— Instruction —
Give the count of lines that include the string "script". Add nothing to it.

— Excerpted data —
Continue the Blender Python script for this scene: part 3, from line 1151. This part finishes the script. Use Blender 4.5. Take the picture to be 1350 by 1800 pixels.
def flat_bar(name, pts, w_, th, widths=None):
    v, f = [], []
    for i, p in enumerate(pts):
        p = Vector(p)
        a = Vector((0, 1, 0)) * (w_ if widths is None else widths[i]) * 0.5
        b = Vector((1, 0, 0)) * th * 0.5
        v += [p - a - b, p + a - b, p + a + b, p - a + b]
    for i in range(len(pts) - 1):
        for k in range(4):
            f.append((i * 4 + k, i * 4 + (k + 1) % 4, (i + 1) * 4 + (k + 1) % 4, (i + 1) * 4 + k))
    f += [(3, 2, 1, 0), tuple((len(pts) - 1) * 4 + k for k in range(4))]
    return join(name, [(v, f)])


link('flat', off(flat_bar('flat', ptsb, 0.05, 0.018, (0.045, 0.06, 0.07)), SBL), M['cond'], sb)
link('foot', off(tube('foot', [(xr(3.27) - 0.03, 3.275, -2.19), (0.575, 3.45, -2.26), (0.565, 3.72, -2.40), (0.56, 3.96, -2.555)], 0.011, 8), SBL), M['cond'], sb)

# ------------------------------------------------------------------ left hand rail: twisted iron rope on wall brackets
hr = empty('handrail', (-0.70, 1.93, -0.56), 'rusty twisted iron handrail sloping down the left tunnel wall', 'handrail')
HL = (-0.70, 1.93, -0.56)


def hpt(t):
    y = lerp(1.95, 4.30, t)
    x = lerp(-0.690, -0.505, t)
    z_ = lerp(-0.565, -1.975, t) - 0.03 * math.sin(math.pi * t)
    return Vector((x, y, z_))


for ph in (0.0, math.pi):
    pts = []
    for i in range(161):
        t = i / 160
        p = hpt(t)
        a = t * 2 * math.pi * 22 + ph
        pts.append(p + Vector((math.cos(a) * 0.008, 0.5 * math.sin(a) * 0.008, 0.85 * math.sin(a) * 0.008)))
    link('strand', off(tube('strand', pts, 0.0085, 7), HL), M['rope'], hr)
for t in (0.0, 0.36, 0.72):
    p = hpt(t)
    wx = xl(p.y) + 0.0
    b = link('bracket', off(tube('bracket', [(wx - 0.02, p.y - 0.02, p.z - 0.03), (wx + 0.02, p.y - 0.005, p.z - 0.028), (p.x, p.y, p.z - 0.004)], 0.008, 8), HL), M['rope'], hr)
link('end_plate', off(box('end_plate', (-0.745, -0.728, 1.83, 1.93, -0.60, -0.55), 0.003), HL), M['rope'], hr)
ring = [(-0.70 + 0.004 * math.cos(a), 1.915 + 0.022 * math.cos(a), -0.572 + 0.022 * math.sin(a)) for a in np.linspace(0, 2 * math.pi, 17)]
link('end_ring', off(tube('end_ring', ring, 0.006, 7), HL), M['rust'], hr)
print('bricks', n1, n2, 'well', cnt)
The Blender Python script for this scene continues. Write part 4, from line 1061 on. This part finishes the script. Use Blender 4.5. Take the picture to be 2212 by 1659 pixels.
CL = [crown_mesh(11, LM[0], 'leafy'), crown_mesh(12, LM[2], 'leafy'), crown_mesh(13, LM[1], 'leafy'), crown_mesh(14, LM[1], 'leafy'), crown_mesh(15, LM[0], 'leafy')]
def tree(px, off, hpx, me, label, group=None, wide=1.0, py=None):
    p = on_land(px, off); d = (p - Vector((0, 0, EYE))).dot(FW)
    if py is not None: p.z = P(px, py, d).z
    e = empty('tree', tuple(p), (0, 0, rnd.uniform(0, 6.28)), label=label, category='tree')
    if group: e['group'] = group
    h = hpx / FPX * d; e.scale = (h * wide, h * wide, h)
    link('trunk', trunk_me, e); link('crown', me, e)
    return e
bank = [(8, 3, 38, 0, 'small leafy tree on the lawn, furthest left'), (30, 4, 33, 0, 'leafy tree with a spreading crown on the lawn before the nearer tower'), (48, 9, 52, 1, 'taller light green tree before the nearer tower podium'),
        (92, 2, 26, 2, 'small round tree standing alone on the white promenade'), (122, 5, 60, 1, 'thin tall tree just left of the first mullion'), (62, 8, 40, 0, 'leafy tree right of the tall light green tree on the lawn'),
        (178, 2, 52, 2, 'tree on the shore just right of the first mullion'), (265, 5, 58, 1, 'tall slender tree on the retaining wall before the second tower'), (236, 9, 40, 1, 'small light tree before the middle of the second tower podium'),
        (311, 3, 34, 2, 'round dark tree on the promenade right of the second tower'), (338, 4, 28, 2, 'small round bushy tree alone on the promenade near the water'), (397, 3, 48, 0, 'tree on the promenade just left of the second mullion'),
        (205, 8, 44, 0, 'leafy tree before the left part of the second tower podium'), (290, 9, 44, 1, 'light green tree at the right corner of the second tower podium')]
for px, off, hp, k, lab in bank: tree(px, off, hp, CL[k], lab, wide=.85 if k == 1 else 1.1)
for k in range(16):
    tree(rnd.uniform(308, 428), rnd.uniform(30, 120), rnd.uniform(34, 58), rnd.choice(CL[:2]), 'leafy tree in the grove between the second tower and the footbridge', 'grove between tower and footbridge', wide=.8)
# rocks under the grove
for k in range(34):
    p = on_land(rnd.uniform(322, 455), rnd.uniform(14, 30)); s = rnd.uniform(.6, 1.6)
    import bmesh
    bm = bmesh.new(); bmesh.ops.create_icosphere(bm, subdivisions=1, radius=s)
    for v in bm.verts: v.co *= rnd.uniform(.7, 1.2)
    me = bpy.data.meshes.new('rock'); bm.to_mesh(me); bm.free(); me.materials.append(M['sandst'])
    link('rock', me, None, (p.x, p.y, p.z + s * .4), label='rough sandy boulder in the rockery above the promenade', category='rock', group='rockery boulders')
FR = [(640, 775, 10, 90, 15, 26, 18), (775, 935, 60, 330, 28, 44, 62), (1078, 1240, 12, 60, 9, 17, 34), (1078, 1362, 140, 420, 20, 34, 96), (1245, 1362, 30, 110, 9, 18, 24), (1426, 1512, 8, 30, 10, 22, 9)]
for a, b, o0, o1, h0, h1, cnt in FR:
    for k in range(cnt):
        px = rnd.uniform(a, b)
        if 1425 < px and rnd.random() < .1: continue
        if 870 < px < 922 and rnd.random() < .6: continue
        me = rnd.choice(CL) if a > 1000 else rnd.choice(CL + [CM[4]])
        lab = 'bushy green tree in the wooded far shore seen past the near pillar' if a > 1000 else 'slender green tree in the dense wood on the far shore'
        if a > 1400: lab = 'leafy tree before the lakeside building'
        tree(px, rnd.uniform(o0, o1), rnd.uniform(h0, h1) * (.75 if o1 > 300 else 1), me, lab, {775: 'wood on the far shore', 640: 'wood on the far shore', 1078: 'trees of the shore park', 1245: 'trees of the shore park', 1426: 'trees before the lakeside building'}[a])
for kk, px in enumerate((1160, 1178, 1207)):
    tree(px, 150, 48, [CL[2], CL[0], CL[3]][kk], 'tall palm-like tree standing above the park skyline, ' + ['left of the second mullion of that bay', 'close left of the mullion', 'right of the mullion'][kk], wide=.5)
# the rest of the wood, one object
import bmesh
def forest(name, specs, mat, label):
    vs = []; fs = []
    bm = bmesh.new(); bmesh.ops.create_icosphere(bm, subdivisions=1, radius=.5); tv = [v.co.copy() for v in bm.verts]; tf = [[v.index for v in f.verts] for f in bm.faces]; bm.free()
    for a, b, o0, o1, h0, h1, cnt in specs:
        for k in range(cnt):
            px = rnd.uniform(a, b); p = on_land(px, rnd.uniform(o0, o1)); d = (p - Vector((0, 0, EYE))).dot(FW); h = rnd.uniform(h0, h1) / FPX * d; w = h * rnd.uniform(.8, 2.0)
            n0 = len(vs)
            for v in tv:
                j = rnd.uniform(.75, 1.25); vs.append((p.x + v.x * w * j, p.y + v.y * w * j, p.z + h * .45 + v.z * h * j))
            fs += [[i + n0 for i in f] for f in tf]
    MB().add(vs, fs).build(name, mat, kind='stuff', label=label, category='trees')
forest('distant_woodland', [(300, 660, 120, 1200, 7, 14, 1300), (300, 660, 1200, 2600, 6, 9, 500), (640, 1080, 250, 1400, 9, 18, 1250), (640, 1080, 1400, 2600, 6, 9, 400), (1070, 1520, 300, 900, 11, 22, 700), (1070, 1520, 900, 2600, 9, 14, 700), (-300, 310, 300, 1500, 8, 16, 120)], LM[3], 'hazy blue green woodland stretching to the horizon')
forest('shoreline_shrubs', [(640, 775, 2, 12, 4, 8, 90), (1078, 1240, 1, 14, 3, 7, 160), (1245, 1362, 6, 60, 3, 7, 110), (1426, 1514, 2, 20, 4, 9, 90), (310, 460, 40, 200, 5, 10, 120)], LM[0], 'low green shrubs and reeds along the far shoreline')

— Reply to the exercise —
2